#### [Given request]
All of the material below is to be retyped exactly.

#### [Dataset excerpt]
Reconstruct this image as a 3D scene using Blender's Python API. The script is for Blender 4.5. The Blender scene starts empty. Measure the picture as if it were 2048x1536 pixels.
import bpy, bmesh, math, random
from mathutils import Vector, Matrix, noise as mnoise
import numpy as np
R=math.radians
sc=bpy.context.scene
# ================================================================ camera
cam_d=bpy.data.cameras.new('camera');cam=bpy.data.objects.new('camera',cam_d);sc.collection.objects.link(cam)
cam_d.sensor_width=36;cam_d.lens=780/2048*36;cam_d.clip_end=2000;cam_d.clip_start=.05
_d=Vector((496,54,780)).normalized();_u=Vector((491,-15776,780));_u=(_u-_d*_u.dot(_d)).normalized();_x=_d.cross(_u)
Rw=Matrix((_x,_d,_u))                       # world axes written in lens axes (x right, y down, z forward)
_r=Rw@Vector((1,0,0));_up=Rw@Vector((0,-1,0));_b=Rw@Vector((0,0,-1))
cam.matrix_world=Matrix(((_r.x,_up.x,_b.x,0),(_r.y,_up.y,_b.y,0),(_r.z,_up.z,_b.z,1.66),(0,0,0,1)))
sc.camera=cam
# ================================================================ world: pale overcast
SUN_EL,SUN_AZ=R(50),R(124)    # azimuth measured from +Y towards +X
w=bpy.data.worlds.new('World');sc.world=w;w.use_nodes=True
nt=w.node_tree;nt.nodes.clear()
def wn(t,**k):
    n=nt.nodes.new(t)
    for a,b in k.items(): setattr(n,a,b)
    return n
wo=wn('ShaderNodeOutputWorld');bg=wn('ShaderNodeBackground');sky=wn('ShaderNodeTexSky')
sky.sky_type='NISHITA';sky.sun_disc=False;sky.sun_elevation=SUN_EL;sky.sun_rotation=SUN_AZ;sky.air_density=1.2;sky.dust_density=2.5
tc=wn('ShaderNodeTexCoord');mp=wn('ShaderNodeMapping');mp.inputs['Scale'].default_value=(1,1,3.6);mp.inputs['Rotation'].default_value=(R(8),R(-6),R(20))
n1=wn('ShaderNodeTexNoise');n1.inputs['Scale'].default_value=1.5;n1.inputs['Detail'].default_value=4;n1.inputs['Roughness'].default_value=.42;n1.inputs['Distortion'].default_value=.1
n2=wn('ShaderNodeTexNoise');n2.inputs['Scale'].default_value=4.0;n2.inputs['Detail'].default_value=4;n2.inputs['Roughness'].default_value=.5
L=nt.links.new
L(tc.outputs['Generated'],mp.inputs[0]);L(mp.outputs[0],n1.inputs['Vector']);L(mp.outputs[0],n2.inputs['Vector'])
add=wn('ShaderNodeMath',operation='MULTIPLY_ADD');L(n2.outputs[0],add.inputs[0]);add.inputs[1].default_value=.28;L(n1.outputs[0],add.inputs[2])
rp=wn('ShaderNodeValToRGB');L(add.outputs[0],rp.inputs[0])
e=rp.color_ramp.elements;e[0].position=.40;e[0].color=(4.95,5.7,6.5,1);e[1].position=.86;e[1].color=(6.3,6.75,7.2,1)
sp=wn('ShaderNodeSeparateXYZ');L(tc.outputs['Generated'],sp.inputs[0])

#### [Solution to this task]
Reconstruct this image as a 3D scene using Blender's Python API. The script is for Blender 4.5. The Blender scene starts empty. Measure the picture as if it were 2048x1536 pixels.
import bpy, bmesh, math, random
from mathutils import Vector, Matrix, noise as mnoise
import numpy as np
R=math.radians
sc=bpy.context.scene
# ================================================================ camera
cam_d=bpy.data.cameras.new('camera');cam=bpy.data.objects.new('camera',cam_d);sc.collection.objects.link(cam)
cam_d.sensor_width=36;cam_d.lens=780/2048*36;cam_d.clip_end=2000;cam_d.clip_start=.05
_d=Vector((496,54,780)).normalized();_u=Vector((491,-15776,780));_u=(_u-_d*_u.dot(_d)).normalized();_x=_d.cross(_u)
Rw=Matrix((_x,_d,_u))                       # world axes written in lens axes (x right, y down, z forward)
_r=Rw@Vector((1,0,0));_up=Rw@Vector((0,-1,0));_b=Rw@Vector((0,0,-1))
cam.matrix_world=Matrix(((_r.x,_up.x,_b.x,0),(_r.y,_up.y,_b.y,0),(_r.z,_up.z,_b.z,1.66),(0,0,0,1)))
sc.camera=cam
# ================================================================ world: pale overcast
SUN_EL,SUN_AZ=R(50),R(124)    # azimuth measured from +Y towards +X
w=bpy.data.worlds.new('World');sc.world=w;w.use_nodes=True
nt=w.node_tree;nt.nodes.clear()
def wn(t,**k):
    n=nt.nodes.new(t)
    for a,b in k.items(): setattr(n,a,b)
    return n
wo=wn('ShaderNodeOutputWorld');bg=wn('ShaderNodeBackground');sky=wn('ShaderNodeTexSky')
sky.sky_type='NISHITA';sky.sun_disc=False;sky.sun_elevation=SUN_EL;sky.sun_rotation=SUN_AZ;sky.air_density=1.2;sky.dust_density=2.5
tc=wn('ShaderNodeTexCoord');mp=wn('ShaderNodeMapping');mp.inputs['Scale'].default_value=(1,1,3.6);mp.inputs['Rotation'].default_value=(R(8),R(-6),R(20))
n1=wn('ShaderNodeTexNoise');n1.inputs['Scale'].default_value=1.5;n1.inputs['Detail'].default_value=4;n1.inputs['Roughness'].default_value=.42;n1.inputs['Distortion'].default_value=.1
n2=wn('ShaderNodeTexNoise');n2.inputs['Scale'].default_value=4.0;n2.inputs['Detail'].default_value=4;n2.inputs['Roughness'].default_value=.5
L=nt.links.new
L(tc.outputs['Generated'],mp.inputs[0]);L(mp.outputs[0],n1.inputs['Vector']);L(mp.outputs[0],n2.inputs['Vector'])
add=wn('ShaderNodeMath',operation='MULTIPLY_ADD');L(n2.outputs[0],add.inputs[0]);add.inputs[1].default_value=.28;L(n1.outputs[0],add.inputs[2])
rp=wn('ShaderNodeValToRGB');L(add.outputs[0],rp.inputs[0])
e=rp.color_ramp.elements;e[0].position=.40;e[0].color=(4.95,5.7,6.5,1);e[1].position=.86;e[1].color=(6.3,6.75,7.2,1)
sp=wn('ShaderNodeSeparateXYZ');L(tc.outputs['Generated'],sp.inputs[0])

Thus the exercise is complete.